A Catania, luogo in cui il movimento della liberazione omosessuale è stato magnifico e luccicante (una città in cui negli anni Settanta si facevano le ronde a piazza Grenoble, luogo di battuage, per picchiare gli omosessuali), grazie a Giovanni Caloggero e Dario De Felice, la mascotte del Gay Pride è una pazza polpo di peluche con diadema sbrilluccicoso chiamata: “Pippo il Puppo” (ci sarebbe da aprire un capitolo a parte sull’uso del femminile tra i gay d’antan e il tristissimo “schwa”).
Ove Bergoglio avesse usato anche la parola “checche”, il termine non farebbe che rendere verosimile il ragionamento che qui si sta facendo.
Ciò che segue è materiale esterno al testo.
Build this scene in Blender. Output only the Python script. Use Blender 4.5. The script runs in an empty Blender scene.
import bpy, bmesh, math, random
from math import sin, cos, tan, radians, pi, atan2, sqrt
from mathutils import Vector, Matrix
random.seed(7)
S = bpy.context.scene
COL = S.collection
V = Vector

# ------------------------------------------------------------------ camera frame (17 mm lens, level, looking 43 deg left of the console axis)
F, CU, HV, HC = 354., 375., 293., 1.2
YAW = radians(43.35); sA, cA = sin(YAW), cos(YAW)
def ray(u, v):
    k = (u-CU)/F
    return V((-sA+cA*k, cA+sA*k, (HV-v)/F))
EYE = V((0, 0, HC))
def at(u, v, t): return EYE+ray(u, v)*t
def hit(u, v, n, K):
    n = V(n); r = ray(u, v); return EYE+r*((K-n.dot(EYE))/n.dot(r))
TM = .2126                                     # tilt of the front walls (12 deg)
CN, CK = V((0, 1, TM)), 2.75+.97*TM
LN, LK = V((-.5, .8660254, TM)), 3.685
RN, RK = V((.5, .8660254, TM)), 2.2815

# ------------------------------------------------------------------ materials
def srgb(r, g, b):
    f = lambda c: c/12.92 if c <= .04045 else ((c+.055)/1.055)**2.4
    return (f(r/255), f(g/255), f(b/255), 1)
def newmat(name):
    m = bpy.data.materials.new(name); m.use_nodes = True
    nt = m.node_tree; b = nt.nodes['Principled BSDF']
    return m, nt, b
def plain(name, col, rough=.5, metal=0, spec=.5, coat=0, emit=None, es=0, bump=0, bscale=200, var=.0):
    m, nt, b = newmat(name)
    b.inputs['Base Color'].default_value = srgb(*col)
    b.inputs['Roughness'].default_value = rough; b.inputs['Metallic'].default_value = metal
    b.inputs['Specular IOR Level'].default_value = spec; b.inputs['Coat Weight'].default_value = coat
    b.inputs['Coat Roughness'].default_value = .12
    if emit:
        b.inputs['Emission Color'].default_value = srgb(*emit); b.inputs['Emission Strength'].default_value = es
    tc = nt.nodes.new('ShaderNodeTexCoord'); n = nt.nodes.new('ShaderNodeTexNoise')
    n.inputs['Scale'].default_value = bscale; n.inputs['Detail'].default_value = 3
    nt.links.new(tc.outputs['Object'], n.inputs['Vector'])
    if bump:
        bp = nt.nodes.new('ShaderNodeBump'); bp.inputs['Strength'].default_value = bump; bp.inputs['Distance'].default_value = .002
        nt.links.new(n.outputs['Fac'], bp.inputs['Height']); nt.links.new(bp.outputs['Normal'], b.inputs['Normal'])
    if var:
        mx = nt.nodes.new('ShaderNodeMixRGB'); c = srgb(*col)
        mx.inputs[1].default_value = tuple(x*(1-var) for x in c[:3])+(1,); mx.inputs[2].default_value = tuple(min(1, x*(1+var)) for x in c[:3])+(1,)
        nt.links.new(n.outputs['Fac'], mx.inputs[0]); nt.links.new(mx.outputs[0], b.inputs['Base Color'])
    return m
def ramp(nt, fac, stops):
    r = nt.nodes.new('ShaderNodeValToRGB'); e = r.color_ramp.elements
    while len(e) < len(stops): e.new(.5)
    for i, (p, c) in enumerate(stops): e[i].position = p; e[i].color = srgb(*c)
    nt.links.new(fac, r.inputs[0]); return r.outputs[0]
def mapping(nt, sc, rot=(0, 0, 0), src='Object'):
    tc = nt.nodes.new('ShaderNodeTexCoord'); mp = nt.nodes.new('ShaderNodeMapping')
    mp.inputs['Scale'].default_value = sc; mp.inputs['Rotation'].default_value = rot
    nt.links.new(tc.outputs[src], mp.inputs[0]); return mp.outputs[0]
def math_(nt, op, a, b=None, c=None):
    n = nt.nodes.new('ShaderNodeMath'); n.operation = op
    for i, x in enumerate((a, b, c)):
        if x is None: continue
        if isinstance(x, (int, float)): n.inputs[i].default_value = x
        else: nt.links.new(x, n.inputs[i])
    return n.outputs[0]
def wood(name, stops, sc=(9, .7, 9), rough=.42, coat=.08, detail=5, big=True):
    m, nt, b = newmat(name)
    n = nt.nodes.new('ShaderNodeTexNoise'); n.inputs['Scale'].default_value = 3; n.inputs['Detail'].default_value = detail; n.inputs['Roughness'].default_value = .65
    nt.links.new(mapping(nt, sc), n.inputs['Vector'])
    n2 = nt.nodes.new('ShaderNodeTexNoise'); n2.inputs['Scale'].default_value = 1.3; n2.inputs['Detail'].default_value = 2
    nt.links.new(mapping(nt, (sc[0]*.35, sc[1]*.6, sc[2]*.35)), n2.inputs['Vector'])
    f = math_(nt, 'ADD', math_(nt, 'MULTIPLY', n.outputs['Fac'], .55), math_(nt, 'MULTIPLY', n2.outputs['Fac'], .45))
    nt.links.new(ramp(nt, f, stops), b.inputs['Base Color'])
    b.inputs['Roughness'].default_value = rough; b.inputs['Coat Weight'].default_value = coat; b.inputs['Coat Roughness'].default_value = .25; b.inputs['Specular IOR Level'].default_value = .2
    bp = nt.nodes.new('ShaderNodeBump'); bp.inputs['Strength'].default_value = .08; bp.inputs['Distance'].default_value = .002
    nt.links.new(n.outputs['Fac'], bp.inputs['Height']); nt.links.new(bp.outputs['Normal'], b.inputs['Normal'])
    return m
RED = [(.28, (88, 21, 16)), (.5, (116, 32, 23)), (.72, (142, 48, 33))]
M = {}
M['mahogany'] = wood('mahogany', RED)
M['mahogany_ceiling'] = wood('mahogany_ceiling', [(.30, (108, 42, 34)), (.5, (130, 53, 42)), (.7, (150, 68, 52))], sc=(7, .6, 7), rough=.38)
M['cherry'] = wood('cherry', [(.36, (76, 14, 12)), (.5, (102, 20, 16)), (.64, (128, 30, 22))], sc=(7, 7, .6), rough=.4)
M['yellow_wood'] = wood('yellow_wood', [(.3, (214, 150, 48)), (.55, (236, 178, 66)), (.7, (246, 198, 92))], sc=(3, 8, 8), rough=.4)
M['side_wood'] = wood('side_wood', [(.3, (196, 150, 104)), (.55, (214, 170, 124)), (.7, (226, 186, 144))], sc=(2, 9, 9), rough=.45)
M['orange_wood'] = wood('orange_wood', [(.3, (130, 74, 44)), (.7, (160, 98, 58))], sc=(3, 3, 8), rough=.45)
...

Chi non conosce la differenza tra un gay e una checca non ha mai visto quel capolavoro intitolato “Il Vizietto” (adattamento cinematografico della commedia “La Cage aux folles”): Ugo Tognazzi interpretava Renato Baldi (dal polso morbido ma dall’allure virile) indossava splendidi completi bianchi quasi da tombeur de femme, mentre il suo compagno (interpretato da Michelle Searrault), una scavallatissima Albin, stella del cabaret en travesti con il nome di Zaza Napoli, era un delirio di tulle e organze, piume, gridolini, mossettine, crolli emotivi e joie de vivre.

Ecco, quando Papa Francesco dice “magari le checche in seminario no” è molto probabile che intendesse: “Renato Baldi, se proprio ci tiene, lo potete ammettere. Ma Albin no, dai Albin no, che mi si mette a fare Zaza Napoli durante la messa facendo roteare l’aspersorio”. Non mi sembra un atteggiamento omofobo: Il Papa stava semplicemento facendo il suo mestiere di Papa, capo di una Chiesa che separa lo spirito dalla carne e che non approva gli eccessi (non è che in confessione – istituzione sulla quale devo finire di riflettere – se a un prete gli scappa “e figlio mio, te ne fai troppe di pippe però”, siamo di fronte a un prete “pippafobo”, è anzi una maniera “friendly” per dire: “non esagerare”). Il Papa, in teoria, dovrebbe essere una persona “friendly” per missione, per compito divino, Bergoglio, mi sembra, lo sia anche in pratica. Forse troppo. Chi ha fatto trapelare la notizia, probabilmente, è chi ha in odio gli omosessuali e lo stesso Bergoglio, il Papa Francesco più gay-friendly che la Chiesa abbia mai espresso.